Maria Elisa vai além. “O boneco permitirá que a criança brinque de luta e reproduza ações vistas em desenhos animados, nos quais, muitas vezes, a violência e a brutalidade são colocadas como características viris”, pontua.

Quando não permitimos que os meninos brinquem de boneca, estamos ensinando a eles que cuidar de filhos será uma obrigação das mulheres. A diferença na criação dos gêneros rende aos pequenos uma expectativa quanto ao papel que devem assumir e impede que se desenvolvam normalmente. O troca-troca rende bons frutos no futuro.

A criança pratica a lida com relações diferentes e emoções, tanto dela mesma como das outras pessoas. É um treino de tolerância e de lidar com a diversidade, sem preconceitos. O menino que brinca de panelinha poderá vir a ser um chef e a menina que brinca de carrinho poderá ser uma projetista de Fórmula 1. Afinal, o que é a brincadeira senão a simulação de situações futuras que servem de meios para que meninos e meninas construam e organizem os aprendizados a respeito do mundo?

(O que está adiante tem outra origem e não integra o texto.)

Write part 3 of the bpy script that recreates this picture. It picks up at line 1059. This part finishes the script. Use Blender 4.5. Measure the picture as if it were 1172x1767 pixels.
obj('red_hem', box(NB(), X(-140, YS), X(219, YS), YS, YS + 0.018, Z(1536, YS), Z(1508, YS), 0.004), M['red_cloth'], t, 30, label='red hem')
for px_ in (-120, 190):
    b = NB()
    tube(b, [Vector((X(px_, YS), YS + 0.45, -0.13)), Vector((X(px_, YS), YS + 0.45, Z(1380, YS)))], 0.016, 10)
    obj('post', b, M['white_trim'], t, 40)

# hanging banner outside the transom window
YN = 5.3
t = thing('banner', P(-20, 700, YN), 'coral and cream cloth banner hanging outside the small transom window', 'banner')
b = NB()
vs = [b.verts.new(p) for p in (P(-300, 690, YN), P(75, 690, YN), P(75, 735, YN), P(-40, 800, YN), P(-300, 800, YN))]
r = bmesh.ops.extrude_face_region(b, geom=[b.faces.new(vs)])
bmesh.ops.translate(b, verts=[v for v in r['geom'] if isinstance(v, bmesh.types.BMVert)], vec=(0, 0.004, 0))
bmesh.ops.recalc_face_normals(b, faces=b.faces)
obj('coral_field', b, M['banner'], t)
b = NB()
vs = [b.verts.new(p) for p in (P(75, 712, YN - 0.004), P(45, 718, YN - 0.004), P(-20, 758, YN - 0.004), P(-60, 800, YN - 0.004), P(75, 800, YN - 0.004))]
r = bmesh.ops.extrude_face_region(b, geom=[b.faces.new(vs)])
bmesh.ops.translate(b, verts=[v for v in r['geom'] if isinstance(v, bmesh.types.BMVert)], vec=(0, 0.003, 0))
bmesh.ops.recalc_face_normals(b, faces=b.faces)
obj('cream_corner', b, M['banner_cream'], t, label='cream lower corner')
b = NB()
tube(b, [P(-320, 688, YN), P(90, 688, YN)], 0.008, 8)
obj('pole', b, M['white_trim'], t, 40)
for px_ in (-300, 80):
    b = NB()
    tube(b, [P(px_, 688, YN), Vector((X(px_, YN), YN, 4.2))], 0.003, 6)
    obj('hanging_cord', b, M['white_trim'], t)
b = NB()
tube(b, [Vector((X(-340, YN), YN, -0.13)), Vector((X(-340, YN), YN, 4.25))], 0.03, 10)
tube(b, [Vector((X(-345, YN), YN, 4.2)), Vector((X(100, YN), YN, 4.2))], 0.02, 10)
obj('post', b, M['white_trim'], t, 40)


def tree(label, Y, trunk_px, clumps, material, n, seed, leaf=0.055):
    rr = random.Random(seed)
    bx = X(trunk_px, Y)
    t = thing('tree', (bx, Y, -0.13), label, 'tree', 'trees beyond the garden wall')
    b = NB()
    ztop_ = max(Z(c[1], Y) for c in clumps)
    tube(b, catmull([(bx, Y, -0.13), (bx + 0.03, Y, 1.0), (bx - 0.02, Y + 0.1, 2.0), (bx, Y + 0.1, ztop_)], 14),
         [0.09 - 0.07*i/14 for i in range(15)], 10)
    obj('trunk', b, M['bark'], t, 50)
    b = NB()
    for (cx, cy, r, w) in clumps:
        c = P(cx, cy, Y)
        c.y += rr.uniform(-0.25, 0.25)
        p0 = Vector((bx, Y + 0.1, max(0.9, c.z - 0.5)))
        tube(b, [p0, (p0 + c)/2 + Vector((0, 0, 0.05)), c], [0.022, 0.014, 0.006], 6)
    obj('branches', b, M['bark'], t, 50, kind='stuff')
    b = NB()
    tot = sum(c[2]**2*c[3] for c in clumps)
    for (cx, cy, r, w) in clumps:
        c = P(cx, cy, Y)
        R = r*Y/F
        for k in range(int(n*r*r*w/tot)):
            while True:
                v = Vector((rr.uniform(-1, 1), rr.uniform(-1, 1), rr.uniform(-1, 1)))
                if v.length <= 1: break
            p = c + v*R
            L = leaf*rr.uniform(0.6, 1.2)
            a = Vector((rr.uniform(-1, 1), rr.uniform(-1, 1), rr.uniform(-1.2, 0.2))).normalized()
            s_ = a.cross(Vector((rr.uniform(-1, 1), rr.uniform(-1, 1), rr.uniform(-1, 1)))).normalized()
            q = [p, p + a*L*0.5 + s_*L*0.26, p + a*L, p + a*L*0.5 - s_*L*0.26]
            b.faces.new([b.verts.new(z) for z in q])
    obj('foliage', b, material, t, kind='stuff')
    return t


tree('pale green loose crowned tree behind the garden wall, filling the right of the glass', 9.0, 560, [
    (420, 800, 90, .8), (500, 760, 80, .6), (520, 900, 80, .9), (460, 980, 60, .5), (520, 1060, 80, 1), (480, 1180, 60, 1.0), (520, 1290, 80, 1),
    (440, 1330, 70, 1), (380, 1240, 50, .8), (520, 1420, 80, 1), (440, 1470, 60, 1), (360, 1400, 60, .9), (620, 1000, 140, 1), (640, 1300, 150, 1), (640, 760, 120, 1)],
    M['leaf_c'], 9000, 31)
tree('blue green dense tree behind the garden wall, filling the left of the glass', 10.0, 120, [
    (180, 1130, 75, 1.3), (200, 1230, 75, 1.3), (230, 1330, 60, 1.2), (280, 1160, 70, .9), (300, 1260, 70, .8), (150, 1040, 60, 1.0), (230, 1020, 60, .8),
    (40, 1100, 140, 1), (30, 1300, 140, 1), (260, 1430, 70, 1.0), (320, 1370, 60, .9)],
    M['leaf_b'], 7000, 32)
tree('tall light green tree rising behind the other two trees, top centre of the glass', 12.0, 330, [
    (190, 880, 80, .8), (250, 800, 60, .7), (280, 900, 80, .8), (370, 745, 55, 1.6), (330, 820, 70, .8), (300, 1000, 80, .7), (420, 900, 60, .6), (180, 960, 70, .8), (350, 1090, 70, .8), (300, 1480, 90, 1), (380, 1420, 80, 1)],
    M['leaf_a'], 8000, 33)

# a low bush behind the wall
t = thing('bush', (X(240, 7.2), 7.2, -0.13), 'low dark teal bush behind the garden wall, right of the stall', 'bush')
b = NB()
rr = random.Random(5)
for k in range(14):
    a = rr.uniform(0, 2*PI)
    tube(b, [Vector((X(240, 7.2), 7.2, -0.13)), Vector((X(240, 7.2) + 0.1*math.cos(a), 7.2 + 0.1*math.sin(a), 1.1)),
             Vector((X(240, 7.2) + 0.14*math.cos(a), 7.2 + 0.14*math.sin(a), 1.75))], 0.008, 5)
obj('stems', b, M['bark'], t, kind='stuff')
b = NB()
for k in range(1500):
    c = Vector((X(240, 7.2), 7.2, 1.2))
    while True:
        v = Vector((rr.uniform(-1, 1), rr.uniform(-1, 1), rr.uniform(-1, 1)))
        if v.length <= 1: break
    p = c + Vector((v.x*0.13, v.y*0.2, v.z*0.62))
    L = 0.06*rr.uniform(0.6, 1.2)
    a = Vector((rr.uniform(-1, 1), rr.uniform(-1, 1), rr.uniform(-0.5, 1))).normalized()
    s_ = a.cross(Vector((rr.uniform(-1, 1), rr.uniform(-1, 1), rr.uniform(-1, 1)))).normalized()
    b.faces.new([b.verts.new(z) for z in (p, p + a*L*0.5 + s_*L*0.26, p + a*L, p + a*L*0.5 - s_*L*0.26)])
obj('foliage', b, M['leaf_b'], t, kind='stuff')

Meninas podem se dar bem no futebol e meninos, no balé. É só querer.

As mudanças pelas quais o núcleo familiar vem passando podem influenciar nas brincadeiras e na escolha dos brinquedos. “A criança que vive em famílias em conflito, tende a expressar essas vivências em suas brincadeiras. A criança cuja mãe trabalha também a vê desenvolver atividades até algum tempo restrita ao universo masculino”, esclarece Rita Romaro.

A psicóloga alerta que mais importante que o tipo de brinquedo é como a criança vê os pais se tratarem. “Isso ajuda na identificação com as figuras masculinas e femininas e na construção da autoestima e da identidade sexual. Se a mãe diz que homem não presta, então não é bom ser homem”, observa.